Thursday, November 11, 2010

Canadian Conservatives Have Lost Their Way

This is a message for all Canadian conservatives, including those who now pass themselves off as Liberals.   In fact, it's a message to every rank Petro-pol, Oilhead and Tar Sander on Parliament Hill.

It's not my message.  No, I'm merely relaying a message from a Conservative, a true Conservative by the name of Paul Foote who explains why, if protecting the environment isn't your priority, you're not a decent conservative:

As the grandfather of modern conservative political thinking, Edmund Burke, put it: we are "  temporary possessors or life renters"  of this world and have a moral obligation not to squander our natural inheritance, lest we  ""leave to those who come after … a ruin instead of a habitation."   Respect for the past and responsibility to future generations creates a duty to conserve our resources and protect the environment.

The actions now required to protect the future also have more immediate benefits. It supports our national security. A shift to decentralised, renewable energy sources makes the UK less dependent on foreign countries and less susceptible to the changes in energy markets. It is a self-sufficiency that would undoubtedly appeal to the conservative.

A shift to greener energy sources also creates big opportunities for business. This year, for the first time, investment in renewable energy outstripped investment in conventional energy. Our economic competitiveness is bound to our ability to become leaders in green technologies. The green agenda is the growth agenda.

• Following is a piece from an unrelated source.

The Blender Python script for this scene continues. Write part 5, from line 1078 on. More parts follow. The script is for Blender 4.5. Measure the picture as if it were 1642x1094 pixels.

For centuries, political momentum has been primarily concerned with raising people's standard of living, which has focused overwhelmingly on material advantage. We have come to a point in history where we can no longer view the good life so narrowly. Protecting the environment is about protecting and improving the quality of people's lives. This task not only includes defending ourselves against global threats like climate change, it also means taking responsibility for more local environmental problems such as flood risk, graffiti and litter.

Everything Foote is saying you would have heard a century ago from another true conservative - Teddy Roosevelt.   But conservatism is no longer conservatism, it's corporatism and to corporatism environmentalism is an unwanted fetter on the bottom line.   As we've seen in America's bought and paid for Congress and in our own Parliament, the stooges of corporatism sit on both sides of the aisle.